Cargas, an assistant Houston city attorney who ran and lost three times to Culberson, sees the district as a natural GOP target — if not in 2020, then in a 2022 redistricting effort by Republicans in Austin after the next national census in 2020.
“They could redo the lines in ’22 and make it even more challenging (for a Democrat),” Cargas said.
But despite being in GOP hands since Bush won it in 1966, Texas’ 7th has become a classic swing congressional district, Cargas said.
“This district is not a crazy tea party area,” he said. “There are moderate, business-oriented Republicans. There are a lot of Democrats. But folks in the middle will determine the future of the district.”
Others who closely watched Fletcher’s campaign say she laid the groundwork with a relentless emphasis on flood control and mass transit, issues on which she faulted Culberson to be slow to deliver.
In the wake of Hurricane Harvey, as well as Culberson’s often fraught relationship with Houston’s Metro Rail system, some see Fletcher as a good candidate for the House Transportation and Infrastructure Committee, where she can help guide federal dollars home.

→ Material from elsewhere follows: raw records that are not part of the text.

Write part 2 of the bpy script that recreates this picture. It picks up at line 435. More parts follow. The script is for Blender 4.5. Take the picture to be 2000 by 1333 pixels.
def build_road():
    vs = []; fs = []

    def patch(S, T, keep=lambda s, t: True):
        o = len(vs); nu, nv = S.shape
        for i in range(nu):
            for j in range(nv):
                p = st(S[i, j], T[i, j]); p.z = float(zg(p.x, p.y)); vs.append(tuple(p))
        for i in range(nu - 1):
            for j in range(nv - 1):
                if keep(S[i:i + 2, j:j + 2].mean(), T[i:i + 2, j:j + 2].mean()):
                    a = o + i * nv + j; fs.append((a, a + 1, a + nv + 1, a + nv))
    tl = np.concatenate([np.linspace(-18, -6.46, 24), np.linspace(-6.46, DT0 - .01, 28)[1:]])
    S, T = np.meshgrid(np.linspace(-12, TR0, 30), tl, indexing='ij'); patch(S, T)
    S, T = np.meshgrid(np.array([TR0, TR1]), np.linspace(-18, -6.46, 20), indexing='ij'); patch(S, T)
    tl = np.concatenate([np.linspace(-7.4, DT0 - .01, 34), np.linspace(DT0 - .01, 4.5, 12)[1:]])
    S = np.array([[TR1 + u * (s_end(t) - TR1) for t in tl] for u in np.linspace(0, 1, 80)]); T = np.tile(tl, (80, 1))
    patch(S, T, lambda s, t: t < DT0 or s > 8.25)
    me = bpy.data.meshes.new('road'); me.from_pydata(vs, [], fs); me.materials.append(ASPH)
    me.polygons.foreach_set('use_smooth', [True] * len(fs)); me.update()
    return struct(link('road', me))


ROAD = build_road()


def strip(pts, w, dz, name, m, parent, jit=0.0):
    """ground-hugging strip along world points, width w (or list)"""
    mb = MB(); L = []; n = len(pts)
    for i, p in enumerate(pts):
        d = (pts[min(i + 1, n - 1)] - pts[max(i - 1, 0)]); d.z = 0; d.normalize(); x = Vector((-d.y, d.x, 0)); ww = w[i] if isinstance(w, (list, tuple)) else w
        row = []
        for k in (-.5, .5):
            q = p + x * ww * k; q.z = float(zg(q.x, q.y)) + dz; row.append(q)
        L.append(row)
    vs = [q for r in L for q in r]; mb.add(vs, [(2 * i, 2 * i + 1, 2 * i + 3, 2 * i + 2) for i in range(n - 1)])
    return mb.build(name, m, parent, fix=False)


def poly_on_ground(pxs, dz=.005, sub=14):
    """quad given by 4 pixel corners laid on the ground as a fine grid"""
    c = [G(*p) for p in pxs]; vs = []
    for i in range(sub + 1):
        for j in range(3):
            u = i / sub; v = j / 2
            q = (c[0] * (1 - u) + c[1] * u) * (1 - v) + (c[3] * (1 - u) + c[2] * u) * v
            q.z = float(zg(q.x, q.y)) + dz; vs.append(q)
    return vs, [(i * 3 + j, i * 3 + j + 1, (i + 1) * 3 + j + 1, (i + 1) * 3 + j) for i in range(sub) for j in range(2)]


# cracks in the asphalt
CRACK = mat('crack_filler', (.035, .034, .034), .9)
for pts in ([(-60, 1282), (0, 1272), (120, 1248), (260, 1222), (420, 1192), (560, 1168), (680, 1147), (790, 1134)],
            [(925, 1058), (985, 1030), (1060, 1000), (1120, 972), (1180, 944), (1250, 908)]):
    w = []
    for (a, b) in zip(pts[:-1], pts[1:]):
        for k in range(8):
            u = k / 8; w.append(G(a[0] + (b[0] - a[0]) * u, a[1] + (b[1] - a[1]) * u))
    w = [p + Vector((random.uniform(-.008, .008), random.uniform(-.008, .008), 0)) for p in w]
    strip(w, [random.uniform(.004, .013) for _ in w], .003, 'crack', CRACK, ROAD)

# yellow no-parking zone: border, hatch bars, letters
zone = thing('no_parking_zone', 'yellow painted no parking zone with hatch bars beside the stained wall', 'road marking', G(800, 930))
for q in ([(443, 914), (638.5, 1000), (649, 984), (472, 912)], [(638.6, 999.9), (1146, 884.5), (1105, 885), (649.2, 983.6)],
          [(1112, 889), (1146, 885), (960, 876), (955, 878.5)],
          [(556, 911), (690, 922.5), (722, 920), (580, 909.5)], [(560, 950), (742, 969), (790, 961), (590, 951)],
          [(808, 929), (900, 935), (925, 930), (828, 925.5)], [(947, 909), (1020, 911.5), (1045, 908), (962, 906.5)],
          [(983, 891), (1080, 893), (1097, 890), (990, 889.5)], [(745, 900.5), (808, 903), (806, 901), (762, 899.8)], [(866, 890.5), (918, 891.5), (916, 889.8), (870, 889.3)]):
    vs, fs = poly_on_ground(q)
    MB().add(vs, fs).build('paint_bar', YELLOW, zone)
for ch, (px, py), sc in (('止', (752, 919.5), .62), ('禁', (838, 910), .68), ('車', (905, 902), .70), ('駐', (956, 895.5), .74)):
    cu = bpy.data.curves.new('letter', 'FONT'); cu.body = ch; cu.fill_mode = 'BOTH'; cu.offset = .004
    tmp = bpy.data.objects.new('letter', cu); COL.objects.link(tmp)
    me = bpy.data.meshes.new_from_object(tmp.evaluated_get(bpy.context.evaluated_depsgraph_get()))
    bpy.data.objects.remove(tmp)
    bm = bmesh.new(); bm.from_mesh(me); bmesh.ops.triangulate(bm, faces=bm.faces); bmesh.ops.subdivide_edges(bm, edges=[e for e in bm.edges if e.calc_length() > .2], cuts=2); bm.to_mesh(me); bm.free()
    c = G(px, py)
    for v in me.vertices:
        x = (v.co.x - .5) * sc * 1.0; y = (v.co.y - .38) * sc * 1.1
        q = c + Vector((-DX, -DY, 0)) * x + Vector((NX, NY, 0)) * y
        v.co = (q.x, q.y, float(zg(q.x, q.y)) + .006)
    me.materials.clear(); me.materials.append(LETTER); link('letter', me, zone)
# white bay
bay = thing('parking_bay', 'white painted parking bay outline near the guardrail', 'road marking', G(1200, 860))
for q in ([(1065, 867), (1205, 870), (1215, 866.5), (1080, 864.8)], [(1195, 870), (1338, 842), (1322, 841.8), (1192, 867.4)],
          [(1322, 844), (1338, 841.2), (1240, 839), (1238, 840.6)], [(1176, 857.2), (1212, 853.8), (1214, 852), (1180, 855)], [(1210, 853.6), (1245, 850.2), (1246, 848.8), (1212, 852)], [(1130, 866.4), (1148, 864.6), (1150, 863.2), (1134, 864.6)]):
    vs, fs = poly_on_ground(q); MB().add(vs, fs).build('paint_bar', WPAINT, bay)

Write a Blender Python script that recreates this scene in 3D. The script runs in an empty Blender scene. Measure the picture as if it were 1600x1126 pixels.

“She’s going to stick to those core issues that are relevant to the district, and not get sidetracked by things that aren’t in her wheelhouse,” said Jay Kumar Aiyer, an assistant professor of public policy at Texas Southern University. “She’s certainly not going to be a liberal firebrand. She’s going to have to stay true to herself.”
‘Common problems’
Fletcher has vowed to dedicate congressional staff to flood control and infrastructure issues and to hold regular town hall meetings open to backers and detractors alike. She said she will be looking for consensus.
“There are common problems,” she said. “I don’t care if you’re a Republican or a Democrat. If your house flooded, you need help with (the Federal Emergency Management Agency), you need to make sure we keep the National Flood Insurance Program.”
But as Congress inevitably clashes on the big ideological issues of taxes, spending, health care and immigration, the challenge will be finding middle ground in an increasingly divided nation. Fletcher believes the ground is there — if Democrats can move past the House leadership question.
“There are a lot of things we can accomplish,” she said. “I feel like this is not what we should be talking about right now. Let’s just move on.”